THE TASK: Using the material below, print a verbatim copy of every line from the one containing "What Blender Python" through the one containing "S.view_settings.view_transform='Standard'", inclusive, and omit the pictures.

|---|

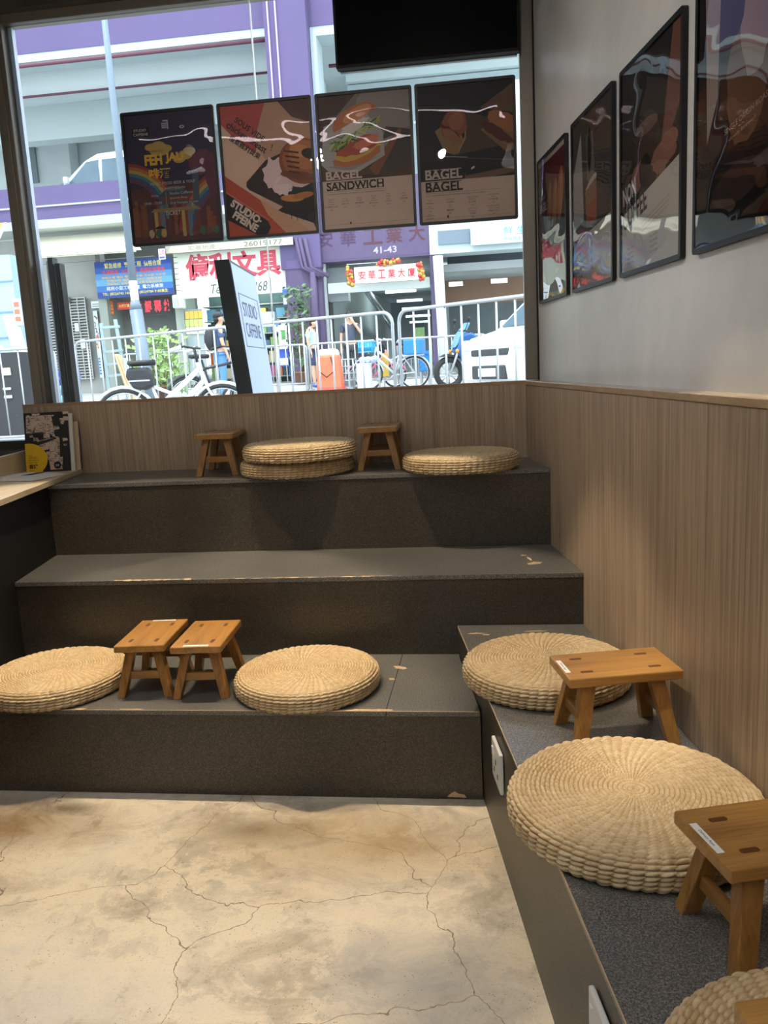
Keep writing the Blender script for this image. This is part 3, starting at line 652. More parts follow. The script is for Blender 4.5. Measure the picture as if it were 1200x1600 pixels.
def art_sousvide(W, H):
    a = Art(W, H, (206, 172, 148)); a.rect(.006, H - .008, W, H, (226, 200, 184))
    a.poly([(0, H), (.21, H), (.145, H * .58), (0, H - .075)], (184, 82, 76)); a.poly([(.21, H), (W, H), (W, H - .18), (.2, H * .56), (.15, H * .72)], (188, 148, 122)); a.poly([(.27, H), (W, H), (W, H - .10), (.33, H - .07)], (96, 66, 58))
    a.poly([(0, H - .09), (.16, H - .22), (.17, .1), (0, .26)], (216, 184, 160))
    a.poly([(.195, H - .245), (W, H - .17), (W, .02), (.40, .04), (.11, .20), (.098, .215), (.10, .235)], (54, 34, 30))
    a.poly([(.235, .10), (W, .20), (W, .01), (.40, .035)], (40, 28, 24))
    for i in range(6): a.line(.27 + i * .026, .155 - i * .004, .275 + i * .026, .05, .003, (24, 16, 14))
    a.blob(.34, .20, .12, .045, (44, 56, 38), .25, seed=8); a.blob(.33, .18, .10, .03, (30, 42, 30), .3, seed=9); a.ell(.31, .150, .055, .016, (206, 140, 78), rot=-4); a.ell(.36, .158, .05, .014, (190, 120, 62), rot=6)
    a.blob(.235, .26, .05, .075, (226, 198, 196), .22, seed=3); a.blob(.27, .205, .04, .04, (232, 208, 206), .25, seed=6); a.blob(.34, .235, .10, .035, (222, 190, 186), .25, seed=7)
    a.ell(.37, .305, .112, .098, (140, 78, 40), rot=-14); a.ell(.374, .312, .100, .086, (168, 98, 52), rot=-14); a.ell(.385, .33, .08, .062, (188, 120, 70), rot=-14); a.ell(.36, .35, .05, .026, (202, 142, 92), rot=-20); a.ell(.40, .335, .036, .022, (52, 30, 24), rot=-14); a.ell(.345, .245, .085, .018, (120, 64, 34), rot=-10)
    for i in range(5): a.line(.285 + i * .004, .355 - i * .022, .352, .342 - i * .022, .008, (84, 42, 30))
    R = random.Random(3)
    for i in range(60): a.ell(R.uniform(.20, .36), R.uniform(.185, .30), .0012, .0012, (90, 40, 44), n=6)
    dk = (40, 30, 34)
    a.text('SOUS VIDE', .062, H - .068, .026, dk, w=.16, bold=.02, rot=-38); a.text('chicken breast', .022, H - .088, .030, dk, w=.215, bold=.02, rot=-36.5); a.text('慢煮雞胸貝果', .03, H - .144, .028, dk, w=.165, bold=.015, rot=-36); a.text('!', .222, H - .205, .03, dk, rot=-20)
    a.poly([(0, .268), (.21, .115), (.30, .0), (.0, .0)], (186, 80, 54)); a.poly([(.155, .16), (.42, -.02), (.30, -.03), (.19, .085)], (204, 160, 128))
    a.poly([(0, .192), (.188, .058), (.20, .03), (.17, -.02), (.0, .075)], (28, 26, 30)); a.line(0, .198, .192, .062, .0016, (206, 170, 150))
    a.text('STUDIO·', .012, .138, .036, (226, 206, 190), w=.165, bold=.05, rot=-35.5); a.text('FFEINE', .018, .086, .036, (226, 206, 190), w=.13, bold=.05, rot=-35.5)
    return a
def menu(a, W, y0, cols, seed):
    R = random.Random(seed); bl = (112, 92, 84)
    for j, (en, zh, pr, row) in enumerate(cols):
        x = W * (.1 + .8 * (row[0])); y = y0 - row[1]
        for i, l in enumerate(en): a.text(l, x, y - i * .0095, .0062, bl, align='c')
        y -= .0095 * len(en) + .003; a.text(zh, x, y, .0075, (84, 66, 60), align='c'); a.text(pr, x, y - .013, .0062, bl, align='c')
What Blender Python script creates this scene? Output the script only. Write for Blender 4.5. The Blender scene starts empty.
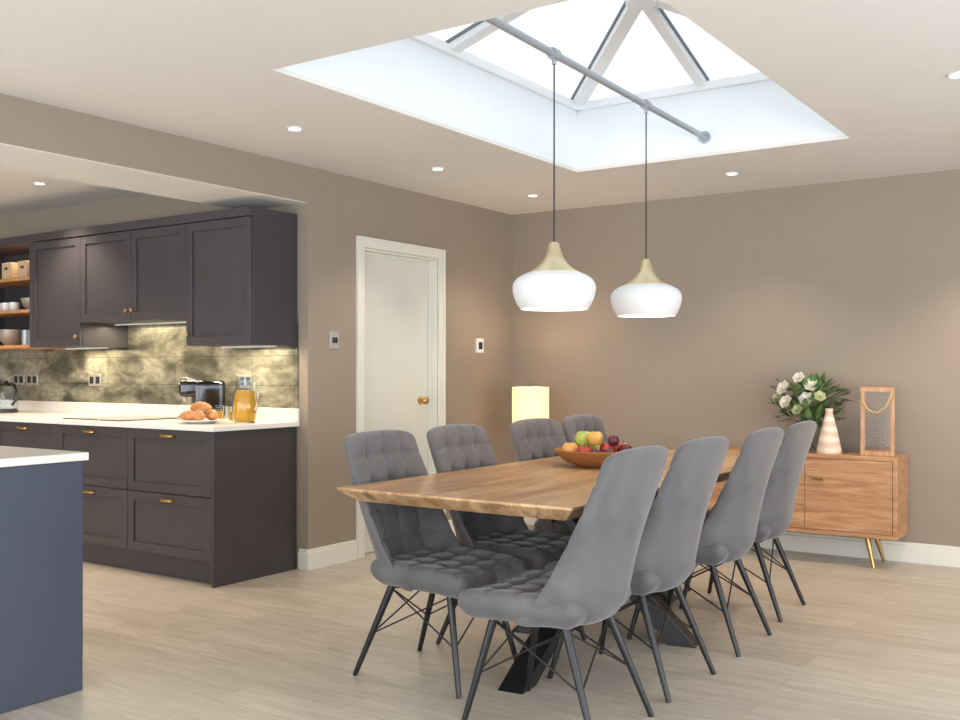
import bpy, bmesh, math, random
from mathutils import Vector, Matrix
random.seed(4)
S=bpy.context.scene
COL=S.collection
S.view_settings.view_transform='Standard'

# ------------------------------------------------------------ materials
def lin(r,g,b):
    f=lambda c:(c/255/12.92) if c/255<=0.04045 else ((c/255+0.055)/1.055)**2.4
    return (f(r),f(g),f(b),1.0)
def mulc(c,k): return (min(c[0]*k,1),min(c[1]*k,1),min(c[2]*k,1),1)
def base(name):
    m=bpy.data.materials.new(name); m.use_nodes=True
    nt=m.node_tree; return m,nt,nt.nodes,nt.links,nt.nodes['Principled BSDF']
def coords(nt,scale=(1,1,1)):
    tc=nt.nodes.new('ShaderNodeTexCoord'); mp=nt.nodes.new('ShaderNodeMapping')
    mp.inputs['Scale'].default_value=scale
    nt.links.new(tc.outputs['Object'],mp.inputs['Vector']); return mp.outputs['Vector']
def ramp(nt,fac,c1,c2,p1=0.3,p2=0.7):
    r=nt.nodes.new('ShaderNodeValToRGB'); r.color_ramp.elements[0].color=c1; r.color_ramp.elements[1].color=c2
    r.color_ramp.elements[0].position=p1; r.color_ramp.elements[1].position=p2
    nt.links.new(fac,r.inputs['Fac']); return r.outputs['Color']
def noise(nt,vec,scale,detail=3,dist=0.0):
    n=nt.nodes.new('ShaderNodeTexNoise'); n.inputs['Scale'].default_value=scale
    n.inputs['Detail'].default_value=detail; n.inputs['Distortion'].default_value=dist
    nt.links.new(vec,n.inputs['Vector']); return n.outputs['Fac']
def mixmul(nt,a,b,fac=1.0):
    m=nt.nodes.new('ShaderNodeMix'); m.data_type='RGBA'; m.blend_type='MULTIPLY'
    m.inputs[0].default_value=fac; nt.links.new(a,m.inputs[6]); nt.links.new(b,m.inputs[7]); return m.outputs[2]
def bumpn(nt,h,bs,strength,dist=0.01):
    b=nt.nodes.new('ShaderNodeBump'); b.inputs['Strength'].default_value=strength; b.inputs['Distance'].default_value=dist
    nt.links.new(h,b.inputs['Height']); nt.links.new(b.outputs['Normal'],bs.inputs['Normal'])
def plain(name,rgb,rough=.5,metal=0,var=.05,scale=6,bump=0,bscale=80,sheen=0,trans=0,coat=0,emis=0,ecol=None,ior=None,spec=None):
    m,nt,N,L,bs=base(name); c=lin(*rgb); v=coords(nt)
    col=ramp(nt,noise(nt,v,scale),mulc(c,1-var),mulc(c,1+var))
    L.new(col,bs.inputs['Base Color'])
    bs.inputs['Roughness'].default_value=rough; bs.inputs['Metallic'].default_value=metal
    bs.inputs['Sheen Weight'].default_value=sheen; bs.inputs['Transmission Weight'].default_value=trans
    bs.inputs['Coat Weight'].default_value=coat
    if ior: bs.inputs['IOR'].default_value=ior
    if spec is not None: bs.inputs['Specular IOR Level'].default_value=spec
    if emis:
        bs.inputs['Emission Color'].default_value=lin(*(ecol or rgb)); bs.inputs['Emission Strength'].default_value=emis
    if bump: bumpn(nt,noise(nt,v,bscale,4),bs,bump,.004)
    return m
def wood(name,c1,c2,stretch=(1,14,14),scale=1.5,rough=.45,plank=None,pax=0,bump=.1,knots=None):
    m,nt,N,L,bs=base(name); v=coords(nt,stretch)
    col=ramp(nt,noise(nt,v,scale,7,1.2),lin(*c1),lin(*c2),.32,.68)
    fine=ramp(nt,noise(nt,v,scale*7,4,.3),(.84,.83,.82,1),(1,1,1,1),.35,.6)
    col=mixmul(nt,col,fine)
    if plank:
        tc=N.new('ShaderNodeTexCoord'); sp=N.new('ShaderNodeSeparateXYZ'); L.new(tc.outputs['Object'],sp.inputs[0])
        d=N.new('ShaderNodeMath'); d.operation='DIVIDE'; d.inputs[1].default_value=plank; L.new(sp.outputs[pax],d.inputs[0])
        fl=N.new('ShaderNodeMath'); fl.operation='FLOOR'; L.new(d.outputs[0],fl.inputs[0])
        wn=N.new('ShaderNodeTexWhiteNoise'); wn.noise_dimensions='1D'; L.new(fl.outputs[0],wn.inputs['W'])
        pc=ramp(nt,wn.outputs['Value'],(.76,.73,.69,1),(1,1,1,1),0,1); col=mixmul(nt,col,pc)
    if knots:
        vo=N.new('ShaderNodeTexVoronoi'); vo.inputs['Scale'].default_value=1; L.new(coords(nt,knots),vo.inputs['Vector'])
        col=mixmul(nt,col,ramp(nt,vo.outputs['Distance'],(.30,.20,.13,1),(1,1,1,1),.03,.13))
    L.new(col,bs.inputs['Base Color']); bs.inputs['Roughness'].default_value=rough
    if bump: bumpn(nt,noise(nt,v,scale*5,4),bs,bump,.003)
    return m
def floor_mat():
    m,nt,N,L,bs=base('pale_oak_floor'); v=coords(nt)
    b=N.new('ShaderNodeTexBrick'); b.offset=.37; b.inputs['Scale'].default_value=1
    b.inputs['Brick Width'].default_value=1.25; b.inputs['Row Height'].default_value=.185
    b.inputs['Mortar Size'].default_value=.0014; b.inputs['Mortar Smooth'].default_value=.4; b.inputs['Bias'].default_value=0
    b.inputs['Color1'].default_value=lin(202,194,182); b.inputs['Color2'].default_value=lin(190,181,168)
    b.inputs['Mortar'].default_value=lin(160,149,135); L.new(v,b.inputs['Vector'])
    ad=N.new('ShaderNodeVectorMath'); ad.operation='MULTIPLY_ADD'; ad.inputs[1].default_value=(30,30,30)
    L.new(b.outputs['Color'],ad.inputs[0]); L.new(coords(nt,(1.1,10,1)),ad.inputs[2])
    g=ramp(nt,noise(nt,ad.outputs[0],2.0,9,1.4),(.78,.76,.73,1),(1.03,1.03,1.03,1),.3,.7)
    g2=ramp(nt,noise(nt,coords(nt,(2,50,1)),3,4,.2),(.88,.87,.86,1),(1,1,1,1),.35,.6)
    L.new(mixmul(nt,mixmul(nt,b.outputs['Color'],g),g2),bs.inputs['Base Color'])
    bs.inputs['Roughness'].default_value=.34; bumpn(nt,noise(nt,coords(nt,(2,50,1)),3,4),bs,.08,.002)
    return m
def splash_mat():
    m,nt,N,L,bs=base('antique_bronze_stone_tile')
    tc=N.new('ShaderNodeTexCoord'); sp=N.new('ShaderNodeSeparateXYZ'); cb=N.new('ShaderNodeCombineXYZ')
    L.new(tc.outputs['Object'],sp.inputs[0]); L.new(sp.outputs[0],cb.inputs[0]); L.new(sp.outputs[2],cb.inputs[1])
    b=N.new('ShaderNodeTexBrick'); b.offset=.5; b.inputs['Scale'].default_value=1
    b.inputs['Brick Width'].default_value=.75; b.inputs['Row Height'].default_value=.19
    b.inputs['Mortar Size'].default_value=.002; b.inputs['Color1'].default_value=(1,1,1,1); b.inputs['Color2'].default_value=(.74,.74,.73,1)
    b.inputs['Mortar'].default_value=(.34,.33,.30,1); L.new(cb.outputs[0],b.inputs['Vector'])
    mp=N.new('ShaderNodeMapping'); mp.inputs['Scale'].default_value=(1,1,2.0); L.new(tc.outputs['Object'],mp.inputs['Vector'])
    c=ramp(nt,noise(nt,mp.outputs['Vector'],3.4,10,.5),lin(92,90,78),lin(190,186,164),.38,.66)
    c2=ramp(nt,noise(nt,mp.outputs['Vector'],16,7,.3),(.7,.69,.67,1),(1,1,1,1),.38,.6)
    L.new(mixmul(nt,mixmul(nt,c,c2),b.outputs['Color']),bs.inputs['Base Color'])
    bs.inputs['Metallic'].default_value=.3; bs.inputs['Roughness'].default_value=.3
    bumpn(nt,noise(nt,tc.outputs['Object'],25,3),bs,.1,.002); return m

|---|

OUTPUT OF THE EXERCISE:
What Blender Python script creates this scene? Output the script only. Write for Blender 4.5. The Blender scene starts empty.
import bpy, bmesh, math, random
from mathutils import Vector, Matrix
random.seed(4)
S=bpy.context.scene
COL=S.collection
S.view_settings.view_transform='Standard'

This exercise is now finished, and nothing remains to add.